Mary-Louise Parker as Nancy Botwin in the Showtime series "Weeds."
Showtime’s “Weeds” is in the midst of its seventh and possibly final season and I’m wondering how we got here.
When the show started, the log line was: Widowed, pot-dealing mom in suburbia.
By the time the Botwin clan matriarch Nancy (Mary-Louise Parker) bartered with a thug to smoke out the competition, she left the fictional town of Agrestic in charred ruins after a blaze at the end of the third season.
Now in its seventh year, the family has relocated to New York City. Nancy was welcomed home from a three-year stretch in federal penitentiary by her adult children.
Botwin is now a three-time widow, too.
It’s quite a leap from that log line to the present. Such a switch would be tantamount to “The Sopranos” moving the show from north Jersey to Moose Jaw, Saskatchewan.
It’s easy to accuse the show of “jumping the shark,” a phrase invoked when something has changed or compromised to the point that it can never go back.
I’ve said that about the show during the past few seasons, yet I keep watching it.
That’s what happens with a lot of TV series.
As is true with any series that stays on for a number of years, we become invested in the people. We become more invested with television characters because we live with them for longer hours and hours of episodes played out over the course of years. That’s far more investment than a movie, which is generally digested in a single, two-hour sitting.
Put simply, I want to see how things turn out for Nancy. I may have wanted to avert my eyes along the way, but I am curious to see her fate.
The show shifted from silly to serious during the gap between the third and fourth years, when creator Jenji Kohan and her writing staff were “sick of suburbia,” as she said in an interview last month.
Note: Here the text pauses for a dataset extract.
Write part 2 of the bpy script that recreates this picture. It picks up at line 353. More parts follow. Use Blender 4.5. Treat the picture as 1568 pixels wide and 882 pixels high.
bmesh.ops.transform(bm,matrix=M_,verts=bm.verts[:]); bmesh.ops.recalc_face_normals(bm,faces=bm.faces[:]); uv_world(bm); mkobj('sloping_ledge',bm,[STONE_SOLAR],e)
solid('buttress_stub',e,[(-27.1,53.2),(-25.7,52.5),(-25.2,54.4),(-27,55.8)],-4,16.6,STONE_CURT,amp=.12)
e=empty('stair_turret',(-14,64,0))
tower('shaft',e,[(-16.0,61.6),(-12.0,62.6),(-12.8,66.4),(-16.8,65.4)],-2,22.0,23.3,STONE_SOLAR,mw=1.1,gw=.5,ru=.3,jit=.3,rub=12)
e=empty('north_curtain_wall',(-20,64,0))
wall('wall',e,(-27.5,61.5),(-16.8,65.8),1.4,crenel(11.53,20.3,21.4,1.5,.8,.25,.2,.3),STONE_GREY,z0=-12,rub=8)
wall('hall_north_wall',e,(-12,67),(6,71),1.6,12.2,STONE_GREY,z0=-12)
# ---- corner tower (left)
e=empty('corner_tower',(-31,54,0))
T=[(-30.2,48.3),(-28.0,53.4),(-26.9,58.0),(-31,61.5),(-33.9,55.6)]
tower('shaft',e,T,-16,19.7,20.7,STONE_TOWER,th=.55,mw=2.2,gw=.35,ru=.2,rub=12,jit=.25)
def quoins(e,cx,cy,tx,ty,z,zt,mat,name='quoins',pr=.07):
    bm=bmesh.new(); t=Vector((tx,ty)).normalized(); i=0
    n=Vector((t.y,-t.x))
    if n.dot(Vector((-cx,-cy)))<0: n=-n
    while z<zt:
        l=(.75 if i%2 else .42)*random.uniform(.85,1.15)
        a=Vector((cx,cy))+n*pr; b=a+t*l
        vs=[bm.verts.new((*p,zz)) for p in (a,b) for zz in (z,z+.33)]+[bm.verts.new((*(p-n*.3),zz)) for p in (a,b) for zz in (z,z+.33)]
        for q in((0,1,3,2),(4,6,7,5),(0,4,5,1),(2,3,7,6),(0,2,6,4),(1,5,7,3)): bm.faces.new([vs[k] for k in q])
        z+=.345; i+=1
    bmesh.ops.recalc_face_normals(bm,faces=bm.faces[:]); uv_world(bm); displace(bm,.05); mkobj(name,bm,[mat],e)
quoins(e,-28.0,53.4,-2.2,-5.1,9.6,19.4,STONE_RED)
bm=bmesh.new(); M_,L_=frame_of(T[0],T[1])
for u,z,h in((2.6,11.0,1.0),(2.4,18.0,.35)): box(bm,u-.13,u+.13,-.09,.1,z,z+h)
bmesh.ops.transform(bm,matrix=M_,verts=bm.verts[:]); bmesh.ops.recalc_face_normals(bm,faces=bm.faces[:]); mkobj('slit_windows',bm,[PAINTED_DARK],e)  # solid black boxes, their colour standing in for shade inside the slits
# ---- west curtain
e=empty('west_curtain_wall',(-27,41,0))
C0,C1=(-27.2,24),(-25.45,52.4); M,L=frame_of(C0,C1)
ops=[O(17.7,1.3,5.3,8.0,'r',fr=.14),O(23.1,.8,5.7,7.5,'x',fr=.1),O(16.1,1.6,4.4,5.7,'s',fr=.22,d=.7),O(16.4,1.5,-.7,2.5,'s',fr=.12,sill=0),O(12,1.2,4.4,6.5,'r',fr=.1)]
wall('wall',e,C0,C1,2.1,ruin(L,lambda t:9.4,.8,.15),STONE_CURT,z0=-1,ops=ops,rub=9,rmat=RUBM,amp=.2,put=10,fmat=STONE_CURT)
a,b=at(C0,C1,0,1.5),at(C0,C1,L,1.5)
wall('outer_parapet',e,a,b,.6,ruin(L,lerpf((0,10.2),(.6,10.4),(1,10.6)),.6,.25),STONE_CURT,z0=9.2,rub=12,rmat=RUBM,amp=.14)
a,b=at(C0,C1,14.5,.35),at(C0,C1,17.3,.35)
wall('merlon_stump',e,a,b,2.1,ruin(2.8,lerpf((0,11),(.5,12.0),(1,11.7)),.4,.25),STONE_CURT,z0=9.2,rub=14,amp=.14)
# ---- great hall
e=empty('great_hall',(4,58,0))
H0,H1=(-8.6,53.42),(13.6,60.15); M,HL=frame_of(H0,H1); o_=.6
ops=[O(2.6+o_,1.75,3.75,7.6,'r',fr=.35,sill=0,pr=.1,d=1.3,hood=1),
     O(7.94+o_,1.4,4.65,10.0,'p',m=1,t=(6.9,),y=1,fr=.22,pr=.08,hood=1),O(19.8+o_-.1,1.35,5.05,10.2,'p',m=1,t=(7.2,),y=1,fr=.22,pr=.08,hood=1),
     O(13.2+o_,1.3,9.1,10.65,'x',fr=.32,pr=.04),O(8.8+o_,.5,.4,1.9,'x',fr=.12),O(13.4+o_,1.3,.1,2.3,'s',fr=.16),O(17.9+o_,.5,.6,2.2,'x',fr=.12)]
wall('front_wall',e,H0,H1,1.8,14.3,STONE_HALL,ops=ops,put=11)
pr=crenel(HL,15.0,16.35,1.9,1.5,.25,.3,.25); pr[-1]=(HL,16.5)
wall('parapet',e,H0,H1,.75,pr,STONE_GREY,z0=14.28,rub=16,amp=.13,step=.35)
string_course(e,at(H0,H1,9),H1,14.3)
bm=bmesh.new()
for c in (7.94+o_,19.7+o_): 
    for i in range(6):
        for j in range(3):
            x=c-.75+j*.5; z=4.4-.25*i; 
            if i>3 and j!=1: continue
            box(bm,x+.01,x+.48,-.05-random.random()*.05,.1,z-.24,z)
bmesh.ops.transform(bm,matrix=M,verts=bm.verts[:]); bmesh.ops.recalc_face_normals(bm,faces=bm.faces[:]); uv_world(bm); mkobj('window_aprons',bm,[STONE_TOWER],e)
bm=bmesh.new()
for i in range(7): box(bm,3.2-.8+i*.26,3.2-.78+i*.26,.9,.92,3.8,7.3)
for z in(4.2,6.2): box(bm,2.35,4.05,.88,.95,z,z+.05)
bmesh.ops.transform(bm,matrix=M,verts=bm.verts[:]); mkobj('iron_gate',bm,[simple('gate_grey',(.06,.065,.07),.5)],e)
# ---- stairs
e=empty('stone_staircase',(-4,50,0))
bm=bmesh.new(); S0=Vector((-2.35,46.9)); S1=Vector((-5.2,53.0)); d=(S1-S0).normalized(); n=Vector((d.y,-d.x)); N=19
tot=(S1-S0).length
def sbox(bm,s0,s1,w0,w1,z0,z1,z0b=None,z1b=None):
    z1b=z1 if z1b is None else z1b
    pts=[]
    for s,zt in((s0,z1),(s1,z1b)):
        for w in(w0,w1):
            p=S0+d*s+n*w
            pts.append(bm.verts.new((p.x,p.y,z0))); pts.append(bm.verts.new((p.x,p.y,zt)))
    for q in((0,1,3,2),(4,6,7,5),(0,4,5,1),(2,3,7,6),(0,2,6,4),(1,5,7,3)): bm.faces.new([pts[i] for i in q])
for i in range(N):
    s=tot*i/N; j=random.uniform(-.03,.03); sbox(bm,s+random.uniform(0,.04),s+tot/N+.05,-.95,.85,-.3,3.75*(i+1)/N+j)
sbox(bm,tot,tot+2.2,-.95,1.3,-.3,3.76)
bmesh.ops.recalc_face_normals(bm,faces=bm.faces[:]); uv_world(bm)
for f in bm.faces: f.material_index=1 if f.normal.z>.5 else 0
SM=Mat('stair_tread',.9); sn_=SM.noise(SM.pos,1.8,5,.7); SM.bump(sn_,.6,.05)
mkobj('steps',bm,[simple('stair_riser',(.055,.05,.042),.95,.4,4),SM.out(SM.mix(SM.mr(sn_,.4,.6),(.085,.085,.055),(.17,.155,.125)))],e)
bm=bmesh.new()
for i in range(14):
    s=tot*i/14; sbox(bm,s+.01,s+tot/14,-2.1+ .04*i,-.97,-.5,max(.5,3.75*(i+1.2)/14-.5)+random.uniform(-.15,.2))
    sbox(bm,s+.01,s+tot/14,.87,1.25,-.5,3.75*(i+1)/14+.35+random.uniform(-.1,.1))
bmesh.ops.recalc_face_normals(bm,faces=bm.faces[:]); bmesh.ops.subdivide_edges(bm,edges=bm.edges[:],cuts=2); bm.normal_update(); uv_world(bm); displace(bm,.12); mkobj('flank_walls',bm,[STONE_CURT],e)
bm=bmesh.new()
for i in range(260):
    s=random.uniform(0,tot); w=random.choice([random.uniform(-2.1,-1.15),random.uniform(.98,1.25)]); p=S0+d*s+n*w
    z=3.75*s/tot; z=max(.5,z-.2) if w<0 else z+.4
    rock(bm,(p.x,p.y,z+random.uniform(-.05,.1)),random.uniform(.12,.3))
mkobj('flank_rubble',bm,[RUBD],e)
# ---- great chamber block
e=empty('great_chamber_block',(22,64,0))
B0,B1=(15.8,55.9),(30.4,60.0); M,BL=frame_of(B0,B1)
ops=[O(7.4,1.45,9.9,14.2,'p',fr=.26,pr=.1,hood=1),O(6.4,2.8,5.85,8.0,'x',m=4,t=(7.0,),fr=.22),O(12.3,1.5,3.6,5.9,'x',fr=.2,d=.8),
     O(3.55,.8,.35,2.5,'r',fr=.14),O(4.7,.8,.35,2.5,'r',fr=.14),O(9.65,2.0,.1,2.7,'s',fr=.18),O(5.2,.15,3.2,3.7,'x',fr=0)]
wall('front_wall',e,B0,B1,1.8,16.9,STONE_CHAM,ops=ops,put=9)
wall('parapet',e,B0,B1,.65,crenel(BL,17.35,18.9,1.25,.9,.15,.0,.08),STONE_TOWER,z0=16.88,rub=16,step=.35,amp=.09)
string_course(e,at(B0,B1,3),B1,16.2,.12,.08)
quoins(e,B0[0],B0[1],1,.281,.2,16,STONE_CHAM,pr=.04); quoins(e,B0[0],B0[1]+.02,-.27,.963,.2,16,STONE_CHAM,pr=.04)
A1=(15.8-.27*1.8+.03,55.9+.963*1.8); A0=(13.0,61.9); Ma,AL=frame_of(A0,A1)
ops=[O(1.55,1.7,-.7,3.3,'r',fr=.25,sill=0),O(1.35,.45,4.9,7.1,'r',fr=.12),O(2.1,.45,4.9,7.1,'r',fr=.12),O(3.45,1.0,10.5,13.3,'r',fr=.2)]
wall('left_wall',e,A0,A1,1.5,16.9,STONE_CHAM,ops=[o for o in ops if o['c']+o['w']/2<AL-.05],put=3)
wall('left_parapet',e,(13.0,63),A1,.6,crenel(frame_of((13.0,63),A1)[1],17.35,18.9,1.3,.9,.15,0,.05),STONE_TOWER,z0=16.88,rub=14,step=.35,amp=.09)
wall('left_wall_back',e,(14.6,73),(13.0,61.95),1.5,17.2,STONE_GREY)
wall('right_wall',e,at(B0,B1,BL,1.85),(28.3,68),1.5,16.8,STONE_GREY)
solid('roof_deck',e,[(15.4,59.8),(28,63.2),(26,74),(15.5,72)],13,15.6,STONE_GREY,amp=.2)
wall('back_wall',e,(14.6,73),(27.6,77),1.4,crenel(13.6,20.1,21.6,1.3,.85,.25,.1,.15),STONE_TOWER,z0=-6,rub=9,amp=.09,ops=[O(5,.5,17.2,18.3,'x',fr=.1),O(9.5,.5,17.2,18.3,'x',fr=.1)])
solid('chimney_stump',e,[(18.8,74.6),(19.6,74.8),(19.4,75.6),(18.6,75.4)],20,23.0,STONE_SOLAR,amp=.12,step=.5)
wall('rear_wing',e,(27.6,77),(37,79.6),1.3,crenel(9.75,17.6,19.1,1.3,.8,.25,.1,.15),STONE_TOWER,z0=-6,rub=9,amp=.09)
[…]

There was a choice to be made: Languish in Agrestic and strain the reality of the show by having Nancy continually wriggle free of harm and evade the law or raise the stakes.
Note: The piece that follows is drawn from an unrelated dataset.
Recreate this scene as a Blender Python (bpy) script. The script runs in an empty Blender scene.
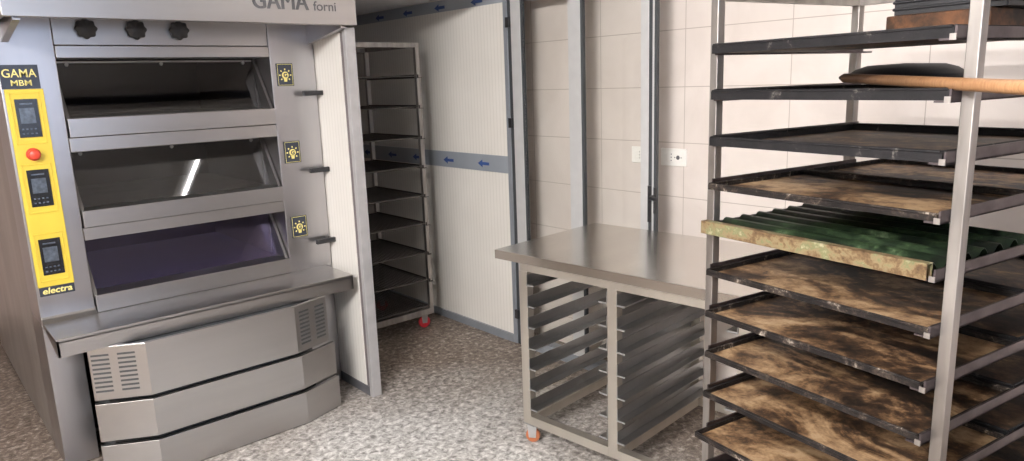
import bpy, bmesh, math, random
from mathutils import Vector, Matrix
random.seed(7)
sc = bpy.context.scene
COL = sc.collection
V3 = Vector

# ------------------------------------------------------------------ materials
def nodes_of(name):
    m = bpy.data.materials.new(name); m.use_nodes = True
    nt = m.node_tree
    return m, nt, nt.nodes['Principled BSDF']

def N(nt, kind, **kw):
    n = nt.nodes.new(kind)
    for k, v in kw.items():
        if k in n.inputs.keys(): n.inputs[k].default_value = v
        else: setattr(n, k, v)
    return n

def ramp(nt, fac, stops):
    r = nt.nodes.new('ShaderNodeValToRGB')
    el = r.color_ramp.elements
    while len(el) < len(stops): el.new(0.5)
    for e, (p, c) in zip(el, stops):
        e.position = p; e.color = (c[0], c[1], c[2], 1)
    nt.links.new(fac, r.inputs['Fac'])
    return r.outputs['Color']

def noise(nt, scale, detail=4, rough=0.55, distort=0.0, mapping=None, coord='Object', rnd=False):
    tc = nt.nodes.new('ShaderNodeTexCoord')
    out = tc.outputs[coord]
    if rnd:
        oi = nt.nodes.new('ShaderNodeObjectInfo')
        mu = N(nt, 'ShaderNodeMath', operation='MULTIPLY'); mu.inputs[1].default_value = 37.0
        nt.links.new(oi.outputs['Random'], mu.inputs[0])
        ad = N(nt, 'ShaderNodeVectorMath', operation='ADD')
        nt.links.new(out, ad.inputs[0]); nt.links.new(mu.outputs[0], ad.inputs[1])
        out = ad.outputs[0]
    if mapping:
        mp = nt.nodes.new('ShaderNodeMapping'); mp.inputs['Scale'].default_value = mapping
        nt.links.new(out, mp.inputs['Vector']); out = mp.outputs['Vector']
    n = nt.nodes.new('ShaderNodeTexNoise')
    n.inputs['Scale'].default_value = scale; n.inputs['Detail'].default_value = detail
    n.inputs['Roughness'].default_value = rough; n.inputs['Distortion'].default_value = distort
    nt.links.new(out, n.inputs['Vector'])
    return n.outputs['Fac']

def bump(nt, b, fac, strength=0.2, dist=0.002):
    bp = nt.nodes.new('ShaderNodeBump')
    bp.inputs['Strength'].default_value = strength; bp.inputs['Distance'].default_value = dist
    nt.links.new(fac, bp.inputs['Height']); nt.links.new(bp.outputs['Normal'], b.inputs['Normal'])

def plain(name, col, rough=0.5, metal=0.0, var=0.12, scale=14):
    m, nt, b = nodes_of(name)
    f = noise(nt, scale, 3)
    lo = tuple(c*(1-var) for c in col); hi = tuple(min(1, c*(1+var)) for c in col)
    nt.links.new(ramp(nt, f, [(0.3, lo), (0.7, hi)]), b.inputs['Base Color'])
    b.inputs['Roughness'].default_value = rough; b.inputs['Metallic'].default_value = metal
    return m

def steel(name, col, r0, r1, stretch=(9, 9, .8), var=0.06, bumpk=0.05):
    m, nt, b = nodes_of(name)
    f = noise(nt, 1.1, 3, 0.5, mapping=stretch)
    g = noise(nt, 2.2, 3)
    lo = tuple(c*(1-var) for c in col); hi = tuple(min(1, c*(1+var)) for c in col)
    nt.links.new(ramp(nt, f, [(0.3, lo), (0.7, hi)]), b.inputs['Base Color'])
    mr = N(nt, 'ShaderNodeMapRange'); nt.links.new(g, mr.inputs['Value'])
    mr.inputs['From Min'].default_value = .3; mr.inputs['From Max'].default_value = .7
    mr.inputs['To Min'].default_value = r0; mr.inputs['To Max'].default_value = r1
    nt.links.new(mr.outputs['Result'], b.inputs['Roughness'])
    b.inputs['Metallic'].default_value = 1.0
    return m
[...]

The writers chose the latter.
That had myriad consequences.
The comic relief Doug (Kevin Nealon), Dean (Andy Milder) and Nancy’s brother-in-law, Andy (Justin Kirk) spiraled into ridiculously juvenile scenarios. Andy showed a gasp at maturity during his infatuation with Audra (Alanis Morissette), but sunk right back to his familiar place as a sexless, de facto Clyde to Nancy’s Bonnie.
As a mother, Nancy hasn’t been a particularly good one, usually because she’s so mired in her own misdeeds that she doesn’t have time to consider those of her children. What began as a means to protect her lifestyle wound up completely destroying it for everyone close to her.
Nancy motivations were unclear during the fourth and fifth seasons when the family moved to Ren Mar, the fictional sea town near the Mexico border.
Her aims are a little more clear in the current season, although her direct return to mischief after a three-year stint behind bars left her saying only that she needed to “fail better” as a criminal.
The biggest sacrifice in trading the chuckles for drama was a sweetness and naivete about the perpetually iced-coffee-slurping Nancy. That attitude vanished as the consequences for her actions piled from possible imprisonment to death.
When the stakes changed for the Botwin clan, people have either tuned out this season’s second episode showed a nearly 50 percent drop in viewers from the premiere or remained interested.
Perhaps because of how much time we’ve spent with them already, I am in the latter group.
As the seventh season rolls toward what Kohan has said might be its final toke, I am stunned to find myself there, especially after how far away from the starting point we’ve gotten.
Maybe I’m too hung up on where we came in. In retrospect, “Weeds” just needed a better log line: A dramatic cautionary tale about what can go wrong for someone “dealing in the suburbs.”
I have finally allowed myself to read this as I just finished watching the current season the other day. You make some good points about the show but I knew from the beginning I would have to suspend my disbelief in order to enjoy the show. Some of the things that Nancy worked out of over the seasons were pretty preposterous, but they were enjoyable to watch nonetheless and that was the point. The show has become a caricature of what would happen if a widow started slinging pot because the reality of accidentally selling to an undercover cop in the second episode and the rest of the series playing out like 'Oz' isn't what they want. I understand it and I applaud the writers for their work. It's not easy doing that job, I'm sure.